In that 2003 interview, Haight was asked if he could see any value in the concerns expressed by the Vatican.

“They’re saying that one has to attend to the tradition, to the community,” he said. “I try to do that in what I write. I proceed very, very carefully and responsibly to address issues that cannot go unaddressed.”

Haight insisted that his work is a service to the church.

“My fear is that educated Catholics will walk out if there isn’t space for an open attitude to other religions,” he said.

John L. Allen Jr. is NCR Rome correspondent. His e-mail address is jallen@natcath.org.

At a glance

The theological community appears divided over the Vatican’s recent censure of Jesuit Fr. Roger Haight. Citing “grave doctrinal errors” in Haight’s book Jesus Symbol of God, the Congregation for the Doctrine of the Faith issued a notification banning the priest from teaching Catholic theology.

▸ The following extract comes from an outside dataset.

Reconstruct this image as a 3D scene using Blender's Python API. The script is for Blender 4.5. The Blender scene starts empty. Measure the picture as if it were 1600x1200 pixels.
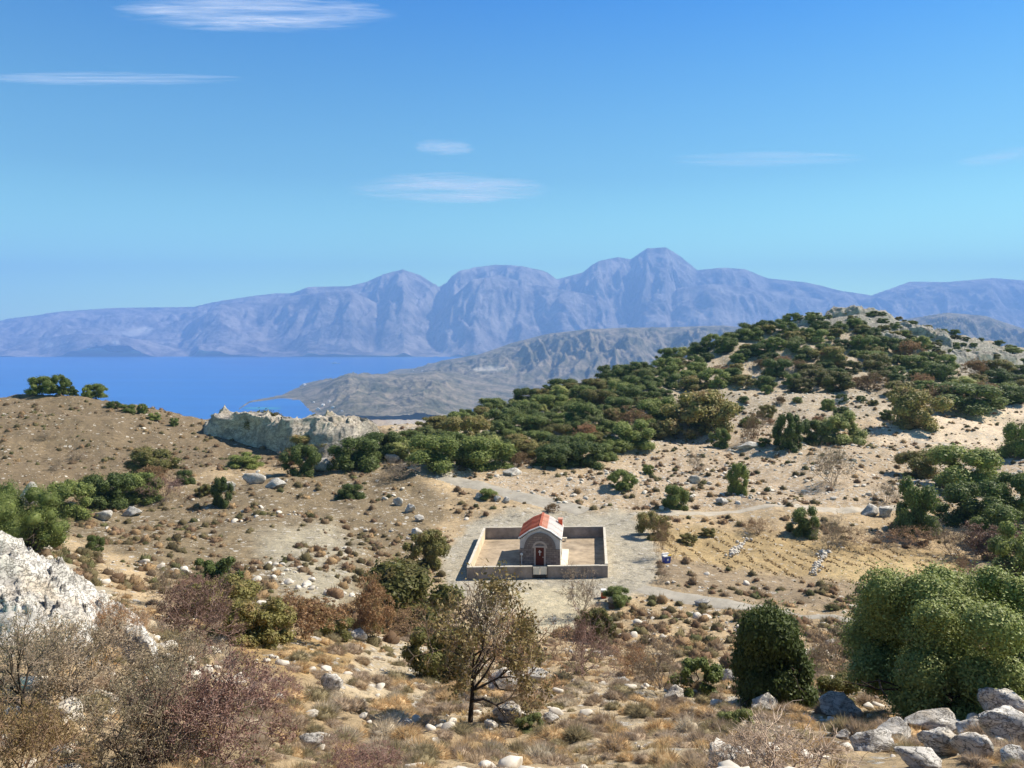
import bpy, bmesh, math
import numpy as np
from mathutils import Vector, Matrix

C = bpy.context.scene.collection
SC = bpy.context.scene

# ------------------------------------------------------------------ camera, sky, sun, exposure
F, CX, CY = 1210.0, 800.0, 600.0            # focal length and centre, in the photograph's pixels
PITCH = math.atan(80 / F)
cam_d = bpy.data.cameras.new('camera')
cam_d.sensor_width = 36.0
cam_d.lens = 36.0 * F / 1600.0
cam_d.clip_start = 0.1
cam_d.clip_end = 120000.0
cam = bpy.data.objects.new('camera', cam_d)
cam.rotation_euler = (math.pi / 2 - PITCH, 0, 0)
C.objects.link(cam)
SC.camera = cam

SUN = Vector((0.85, 0.36, 1.0)).normalized()
SUN_EL = math.asin(SUN.z)
SUN_AZ = math.atan2(SUN.x, SUN.y)
world = bpy.data.worlds.new('World')
SC.world = world
world.use_nodes = True
wn = world.node_tree
wn.nodes.clear()
w_out = wn.nodes.new('ShaderNodeOutputWorld')
w_bg = wn.nodes.new('ShaderNodeBackground')
w_sky = wn.nodes.new('ShaderNodeTexSky')
w_sky.sky_type = 'NISHITA'
w_sky.sun_disc = False
w_sky.sun_elevation = SUN_EL
w_sky.sun_rotation = SUN_AZ
w_sky.altitude = 600
w_sky.air_density = 1.0
w_sky.dust_density = 0.3
w_sky.ozone_density = 3.0
w_bg.inputs['Strength'].default_value = 0.15
w_tint = wn.nodes.new('ShaderNodeMix')
w_tint.data_type = 'RGBA'; w_tint.blend_type = 'MULTIPLY'
w_tint.inputs[0].default_value = 1.0
w_tc = wn.nodes.new('ShaderNodeTexCoord')
w_sep = wn.nodes.new('ShaderNodeSeparateXYZ')
w_rmp = wn.nodes.new('ShaderNodeValToRGB')
wn.links.new(w_tc.outputs['Generated'], w_sep.inputs[0])
wn.links.new(w_sep.outputs[2], w_rmp.inputs[0])
cr = w_rmp.color_ramp
cr.elements[0].position, cr.elements[0].color = 0.05, (0.92, 1.28, 0.62, 1)
cr.elements[1].position, cr.elements[1].color = 0.62, (0.22, 0.30, 0.36, 1)
for pos_, c_ in ((0.19, (0.37, 0.66, 0.54, 1)), (0.40, (0.03, 0.38, 0.66, 1))):
    e_ = cr.elements.new(pos_); e_.color = c_
wn.links.new(w_rmp.outputs[0], w_tint.inputs[7])
wn.links.new(w_sky.outputs[0], w_tint.inputs[6])
wn.links.new(w_tint.outputs[2], w_bg.inputs[0])
wn.links.new(w_bg.outputs[0], w_out.inputs[0])

sun_d = bpy.data.lights.new('sun', 'SUN')
sun_d.energy = 4.95
sun_d.angle = math.radians(0.53)
sun_d.color = (1.0, 0.92, 0.79)
sun = bpy.data.objects.new('sun', sun_d)
sun.rotation_euler = SUN.to_track_quat('Z', 'Y').to_euler()
C.objects.link(sun)

SC.view_settings.view_transform = 'Standard'
SC.view_settings.look = 'None'
SC.view_settings.exposure = 0.8
SC.view_settings.gamma = 1.0
SC.render.engine = 'CYCLES'
SC.cycles.use_denoising = True
SC.cycles.volume_bounces = 1
SC.cycles.max_bounces = 6
SC.cycles.diffuse_bounces = 3
SC.cycles.transparent_max_bounces = 12
SC.cycles.caustics_reflective = False
SC.cycles.caustics_refractive = False

SEA = -400.0                                 # camera is the origin, 400 m above the sea
HAZE = 8.6e-5

# ------------------------------------------------------------------ helpers
def slopes(px, py):
    xc = (np.asarray(px, float) - CX) / F
    yc = -(np.asarray(py, float) - CY) / F
    Y = math.cos(PITCH) + math.sin(PITCH) * yc
    Z = -math.sin(PITCH) + math.cos(PITCH) * yc
    return xc / Y, Z / Y

def proj(x, y, z):
    d = math.cos(PITCH) * y - math.sin(PITCH) * z
    v = math.sin(PITCH) * y + math.cos(PITCH) * z
    return CX + F * x / d, CY - F * v / d

def _h(ix, iy, iz, seed):
    n = (ix.astype(np.int64) * 374761393 + iy.astype(np.int64) * 668265263 + iz.astype(np.int64) * 2147483647 + seed * 974634777) & 0xffffffff
    n = ((n ^ (n >> 13)) * 1274126177) & 0xffffffff
    n = ((n ^ (n >> 16)) * 2246822519) & 0xffffffff
    return ((n ^ (n >> 15)) & 0xffffff) / float(0xffffff)

def noise3(x, y, z, seed=0):
    xi, yi, zi = np.floor(x), np.floor(y), np.floor(z)
    fx, fy, fz = x - xi, y - yi, z - zi
    fx, fy, fz = [f * f * f * (f * (f * 6 - 15) + 10) for f in (fx, fy, fz)]
    r = 0
    for a in (0, 1):
        for b in (0, 1):
            for c in (0, 1):
                w = (fx if a else 1 - fx) * (fy if b else 1 - fy) * (fz if c else 1 - fz)
                r = r + w * _h(xi + a, yi + b, zi + c, seed)
    return r * 2 - 1

def noise2(x, y, seed=0):
    xi, yi = np.floor(x), np.floor(y)
    fx, fy = x - xi, y - yi
    fx, fy = [f * f * f * (f * (f * 6 - 15) + 10) for f in (fx, fy)]
    r = 0
    z0 = np.zeros_like(xi)
    for a in (0, 1):
        for b in (0, 1):
            w = (fx if a else 1 - fx) * (fy if b else 1 - fy)
            r = r + w * _h(xi + a, yi + b, z0, seed)
    return r * 2 - 1

def fbm2(x, y, oct=5, seed=0, ridged=False):
    r, a, t = 0, 1.0, 0
    for o in range(oct):
        n = noise2(x * 2**o + 17.3 * o, y * 2**o - 9.1 * o, seed + o)
        if ridged:
            n = 1 - 2 * np.abs(n)
        r = r + a * n
        t += a
        a *= 0.5
    return r / t

def fbm3(p, sc, oct=4, seed=0):
    r, a, t = 0, 1.0, 0
    for o in range(oct):
        r = r + a * noise3(p[:, 0] * sc * 2**o + 3.1 * o, p[:, 1] * sc * 2**o, p[:, 2] * sc * 2**o, seed + o)
        t += a
        a *= 0.5
    return r / t

def blur(a, sig, axis):
    n = int(3 * sig) + 1
    k = np.exp(-0.5 * (np.arange(-n, n + 1) / sig) ** 2)
    k /= k.sum()
    pad = [(0, 0)] * a.ndim
    pad[axis] = (n, n)
    b = np.pad(a, pad, mode='edge')
    return np.apply_along_axis(lambda v: np.convolve(v, k, 'valid'), axis, b)

def mesh_np(name, V, faces, smooth=False, mats=(), mat_idx=None, col=None):
    """faces: list of (m,k) index arrays"""
    me = bpy.data.meshes.new(name)
    V = np.asarray(V, np.float32)
    me.vertices.add(len(V))
    me.vertices.foreach_set('co', V.ravel())
    fl = [np.asarray(f, np.int32) for f in faces if len(f)]
    loops = np.concatenate([f.ravel() for f in fl])
    tot = np.concatenate([np.full(len(f), f.shape[1], np.int32) for f in fl])
    st = np.concatenate([[0], np.cumsum(tot)[:-1]]).astype(np.int32)
    me.loops.add(len(loops))
    me.loops.foreach_set('vertex_index', loops)
    me.polygons.add(len(tot))
    me.polygons.foreach_set('loop_start', st)
    me.polygons.foreach_set('loop_total', tot)
    if smooth:
        me.polygons.foreach_set('use_smooth', np.ones(len(tot), bool))
    for m in mats:
        me.materials.append(m)
    if mat_idx is not None:
        me.polygons.foreach_set('material_index', np.asarray(mat_idx, np.int32))
    if col is not None:
        a = me.attributes.new('Col', 'FLOAT_COLOR', 'POINT')
        a.data.foreach_set('color', np.asarray(col, np.float32).ravel())
    me.update(calc_edges=True)
    me.validate()
    return me

def add(name, me, parent=None, loc=(0, 0, 0), rot=(0, 0, 0), scale=(1, 1, 1)):
    o = bpy.data.objects.new(name, me)
    C.objects.link(o)
    o.location, o.rotation_euler, o.scale = loc, rot, scale
    if parent:
        o.parent = parent
    return o

def tag(o, label=None, cat=None, group=None, kind=None):
    if label: o['label'] = label
    if cat: o['category'] = cat
    if group: o['group'] = group
    if kind: o['kind'] = kind
    return o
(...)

While some see Haight’s “Christology from below” as a courageous exploration of new horizons, others see it as a cautionary tale about what happens when the culture becomes the lens for reading the Gospel rather than vice versa. Some who fault Haight have included those who have been critical of Vatican treatment of other theologians, but reluctantly concede that the congregation’s notification of Haight may be justified, or at least expected.

Because the Jesuit’s work was already the subject of scholarly discussion prior to the Vatican investigation, the case raises broader questions about the role of church authority in “policing” fidelity. Some scholars say that rather than issuing condemnations, the Vatican should join the discussion. As the criticisms of Haight’s book have demonstrated, says one theologian, “errors will show up” in the theological discussion. Others, however, point out that because Haight’s work has had an influence beyond narrow academic circles, the Vatican may have seen no other choice but to bring clarity to the Christological issues addressed in his book.